Other random comments:

- Andrew loses points for the "When was the last time they won the Superbowl?" comment. Not that its a problem that he doesn't know about football. Virtually none of them do. But don't pretend to be a Bears fan, then ask the question. Any fan of any team knows the last time their team won the championship. It's a lose-lose question. If the Bears had won last year, he looks like an idiot for not knowing. If they haven't won in a while (like, say, 23 years), he pisses off the fans. I have to say that I like Andrew for marching to the beat of his own drummer, but I think he needs to stop saying stupid things at every opportunity. Also, was Gail flirting with him?

- It would have been awesome if Dale took his prize Bears jersey and asked, "Um, what am I gonna do with my name on a Brad Maynard jersey?" Anyone else think it was weird that all the judges wore the punter's number? Like I said, woulda been cooler if Fridge had been the guest judge, and then they all could have worn 72.

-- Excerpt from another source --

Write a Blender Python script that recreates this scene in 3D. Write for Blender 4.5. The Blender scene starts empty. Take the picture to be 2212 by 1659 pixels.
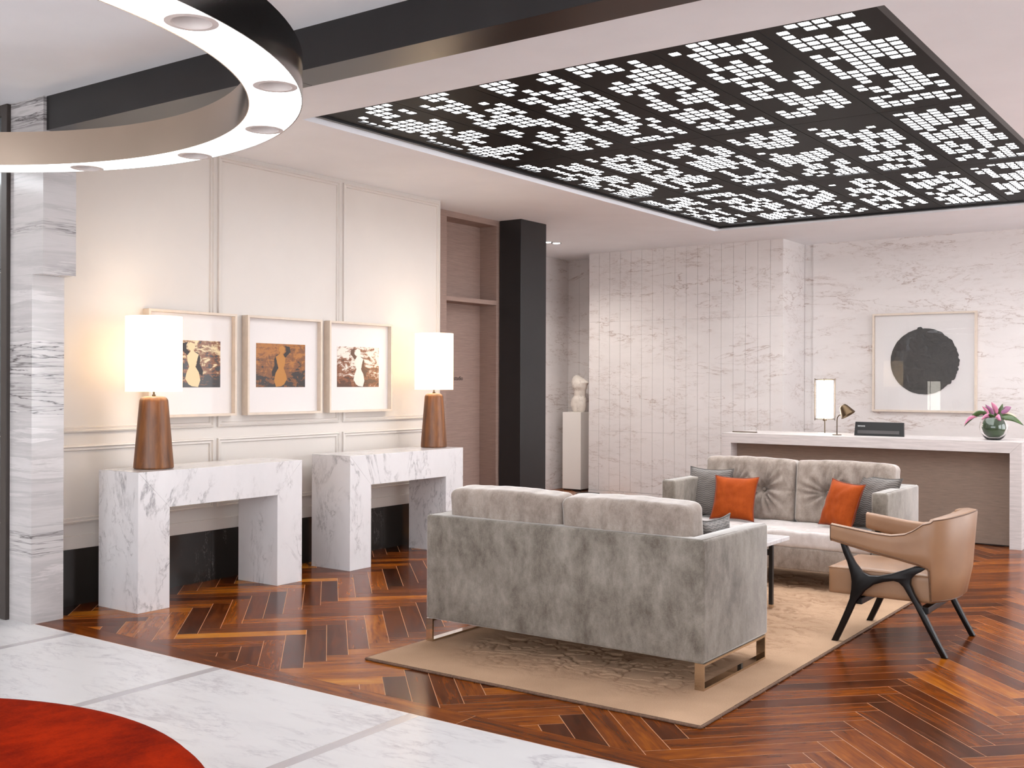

- Why does anyone care if the guys like to hang out in the tub? The awkward thing wasn't that they were in the tub together, but that the producers tried to get milage out the whole "straight guys acting gay" thing. It wasn't funny, and it was uncomfortable. What if they were two gay guys? Or two girls (gay or not)?

- Nikki can't last much longer. She just isn't that talented of a chef.

- My current guess at the final four: Stephanie, Dale, Richard, Antonia. I can't stand Richard, and I'm glad we barely saw him (and his freakin' paté burgers... Just call them pork burgers and get over yourself, asswipe), but I think he's going far.

- Antonia says on the Top Chef website that her favorite recipe is baby beets with goat cheese, which has been my favorite food for the last few months (because it turns your poop purple).

- You know something about this show's audience when more people responded to the survey that they'd rather touch Tom than Padma.